Overwatch: how the community judges cheaters and griefers
Not every violation can be caught by automation — some cases need to be seen with human eyes. That's what Overwatch is for in Dota 2: a system where experienced players watch replays from reports themselves and decide whether someone was guilty. We break down how the review works, which violations land in it, who's allowed to judge and what's at stake for those found guilty.
What Overwatch is
Overwatch is community-powered replay review. Experienced players watch recordings of disputed matches and help the system separate real offenders from false reports.
- A people's court. Cases are judged by real players, not algorithms alone.
- From replays. The reviewer watches segments of the match recording.
- The result is a verdict. The decision helps apply or cancel a punishment.
Overwatch is a "collective judge": disputed cheating and griefing cases are watched by humans, and the weight of their verdict depends on the accuracy of their past calls.
How a review works
The path from a report to a verdict goes through several stages:
- A report opens a case. Reports on a violation flag the match for review.
- Replay to the reviewer. Experienced players receive segments with the suspicious behavior.
- The verdict. The reviewer picks: guilty, not guilty or insufficient evidence.
- Sanctions. With a consistent guilty verdict the offender gets a ban.
The reports themselves that open a case are covered in the guide on reports and commends.
Which cases get reviewed
Overwatch handles violations that are hard to confirm automatically:
- Cheating. Third-party scripts, programs and hacks for an unfair edge.
- Griefing. Intentional feeding, ability abuse and harassing teammates.
- Disputed cases. When you need to read context, not just stats.
- Repeat offenses. Persistent patterns that get reported regularly.
Heavy violations easily land you in low priority — what that is and how to get out is in the guide on low priority.
Who reviews
Not everyone gets to judge others — review access is earned by reputation:
- Experience and reputation. Access opens to players with good behavior and time on record.
- Accuracy score. A reviewer has a rating for matching the consensus verdict.
- Mistakes are penalized. Frequent wrong "guilty" calls drop the accuracy.
- Removal. With low accuracy a player is removed from the reviewer pool.
Because of the accuracy rating, reviewers gain nothing from rubber-stamping verdicts blindly.
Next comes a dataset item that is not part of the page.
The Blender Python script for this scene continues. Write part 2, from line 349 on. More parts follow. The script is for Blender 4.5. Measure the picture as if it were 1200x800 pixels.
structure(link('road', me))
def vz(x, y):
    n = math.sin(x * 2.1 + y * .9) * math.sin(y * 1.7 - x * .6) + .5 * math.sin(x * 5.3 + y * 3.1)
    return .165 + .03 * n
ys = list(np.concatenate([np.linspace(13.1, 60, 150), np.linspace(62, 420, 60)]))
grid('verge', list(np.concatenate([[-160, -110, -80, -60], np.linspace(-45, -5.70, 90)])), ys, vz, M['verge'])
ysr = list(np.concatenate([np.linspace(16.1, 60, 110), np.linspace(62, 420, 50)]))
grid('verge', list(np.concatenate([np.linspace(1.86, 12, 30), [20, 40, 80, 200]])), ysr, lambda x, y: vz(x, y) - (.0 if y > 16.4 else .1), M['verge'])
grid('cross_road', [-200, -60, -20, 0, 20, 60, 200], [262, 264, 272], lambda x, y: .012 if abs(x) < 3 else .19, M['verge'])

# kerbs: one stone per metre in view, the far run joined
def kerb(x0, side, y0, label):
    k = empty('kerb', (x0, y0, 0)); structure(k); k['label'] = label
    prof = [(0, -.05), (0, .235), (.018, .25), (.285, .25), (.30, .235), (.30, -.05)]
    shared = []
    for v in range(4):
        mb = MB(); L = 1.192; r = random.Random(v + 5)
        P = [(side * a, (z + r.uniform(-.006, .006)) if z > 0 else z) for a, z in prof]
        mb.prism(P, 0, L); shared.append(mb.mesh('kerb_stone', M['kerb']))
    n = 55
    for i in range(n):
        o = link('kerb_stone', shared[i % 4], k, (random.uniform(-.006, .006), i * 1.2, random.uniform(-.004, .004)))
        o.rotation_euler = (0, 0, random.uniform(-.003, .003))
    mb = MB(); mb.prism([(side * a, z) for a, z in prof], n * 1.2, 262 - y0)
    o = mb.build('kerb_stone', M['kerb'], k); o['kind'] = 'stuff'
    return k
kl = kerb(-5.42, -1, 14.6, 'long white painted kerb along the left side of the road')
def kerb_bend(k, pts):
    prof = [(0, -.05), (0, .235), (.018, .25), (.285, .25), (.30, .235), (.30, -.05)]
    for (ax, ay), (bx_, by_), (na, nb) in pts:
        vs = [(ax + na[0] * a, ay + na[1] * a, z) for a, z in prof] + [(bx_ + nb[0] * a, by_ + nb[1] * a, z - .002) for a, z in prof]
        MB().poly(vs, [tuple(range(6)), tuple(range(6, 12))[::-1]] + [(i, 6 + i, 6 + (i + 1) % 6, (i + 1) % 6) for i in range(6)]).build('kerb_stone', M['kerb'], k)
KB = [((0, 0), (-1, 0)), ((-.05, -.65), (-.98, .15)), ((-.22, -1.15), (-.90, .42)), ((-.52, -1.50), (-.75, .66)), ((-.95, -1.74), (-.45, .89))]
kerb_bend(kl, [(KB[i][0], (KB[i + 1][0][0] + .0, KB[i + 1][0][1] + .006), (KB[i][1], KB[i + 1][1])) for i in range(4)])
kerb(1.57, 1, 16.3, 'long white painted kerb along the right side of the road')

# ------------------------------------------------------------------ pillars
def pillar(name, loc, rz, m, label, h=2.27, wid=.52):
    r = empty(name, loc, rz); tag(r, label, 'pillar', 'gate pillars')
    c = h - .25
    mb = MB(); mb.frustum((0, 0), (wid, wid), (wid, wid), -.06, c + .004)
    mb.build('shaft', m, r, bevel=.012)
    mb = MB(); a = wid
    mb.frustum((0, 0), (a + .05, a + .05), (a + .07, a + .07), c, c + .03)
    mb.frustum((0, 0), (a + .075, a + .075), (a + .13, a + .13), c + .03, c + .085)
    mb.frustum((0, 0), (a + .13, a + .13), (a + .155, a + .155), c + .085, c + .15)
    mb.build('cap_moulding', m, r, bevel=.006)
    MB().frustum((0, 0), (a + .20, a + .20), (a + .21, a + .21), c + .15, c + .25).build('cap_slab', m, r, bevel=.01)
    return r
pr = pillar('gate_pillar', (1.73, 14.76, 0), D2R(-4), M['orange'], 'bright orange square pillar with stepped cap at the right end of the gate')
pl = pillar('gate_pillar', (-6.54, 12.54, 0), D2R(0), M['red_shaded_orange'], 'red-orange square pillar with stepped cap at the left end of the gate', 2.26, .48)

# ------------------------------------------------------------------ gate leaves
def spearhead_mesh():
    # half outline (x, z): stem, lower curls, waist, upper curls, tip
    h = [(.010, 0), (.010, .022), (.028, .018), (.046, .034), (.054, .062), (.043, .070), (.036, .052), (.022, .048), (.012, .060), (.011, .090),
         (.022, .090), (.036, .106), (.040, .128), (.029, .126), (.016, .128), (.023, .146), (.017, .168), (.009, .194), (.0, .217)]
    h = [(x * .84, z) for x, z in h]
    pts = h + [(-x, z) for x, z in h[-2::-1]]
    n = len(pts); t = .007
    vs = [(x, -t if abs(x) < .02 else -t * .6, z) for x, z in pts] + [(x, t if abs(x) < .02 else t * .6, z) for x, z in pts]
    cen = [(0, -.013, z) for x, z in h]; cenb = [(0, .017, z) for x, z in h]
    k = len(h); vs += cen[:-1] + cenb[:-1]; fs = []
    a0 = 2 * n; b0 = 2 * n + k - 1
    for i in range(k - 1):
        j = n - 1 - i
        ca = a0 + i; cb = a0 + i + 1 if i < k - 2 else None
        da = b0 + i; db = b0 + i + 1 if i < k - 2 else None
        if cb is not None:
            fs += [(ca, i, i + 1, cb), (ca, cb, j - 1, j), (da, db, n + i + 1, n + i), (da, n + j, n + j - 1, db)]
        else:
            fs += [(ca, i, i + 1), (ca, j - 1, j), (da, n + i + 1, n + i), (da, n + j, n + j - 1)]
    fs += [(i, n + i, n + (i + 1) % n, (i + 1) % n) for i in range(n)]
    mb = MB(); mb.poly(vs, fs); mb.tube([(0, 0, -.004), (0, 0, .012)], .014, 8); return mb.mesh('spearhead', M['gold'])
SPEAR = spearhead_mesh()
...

The system rewards honest, attentive judgment, not the urge to ban someone fast.
What it means for you
Overwatch affects you from two sides — as a fair player and as a possible reviewer:
- Cleaner matches. Cheaters and griefers are actually caught and banned.
- Protection for the innocent. The "insufficient evidence" verdict guards against an accidental ban.
- A chance to help. With good reputation you can judge cases yourself.
- An incentive to stay clean. Knowing humans watch replays keeps players in check.
FAQ
What is Overwatch in Dota 2?
Overwatch is a community-powered replay review system. Experienced players (called reviewers) watch recordings of matches flagged by reports, decide whether the suspect was guilty, and help apply a ban. This way the community keeps order itself: suspicious cases are judged by real people, not just automated systems.
Which violations does Overwatch review?
Overwatch mainly handles two kinds of violations: cheating (third-party scripts and programs used for an unfair advantage) and severe griefing (intentional feeding, ability abuse, harassing teammates). The reviewer watches replay segments where the suspect allegedly broke the rules and judges whether that's actually the case.
Who can be a reviewer?
Access to Overwatch is granted to players with good reputation and enough experience. Every reviewer has an accuracy score: if someone marks a player guilty when there's no violation, their verdicts diverge from the consensus, their accuracy drops, and eventually they lose review access. This protects the system from unfair verdicts.
What's at stake for the guilty?
If a case returns a guilty verdict, the offender gets a temporary ban, and for cheating — serious sanctions up to a permanent ban. The verdict options are guilty, not guilty and insufficient evidence: the last one is chosen when the replay can't clearly confirm a violation. This lowers the risk of punishing the innocent.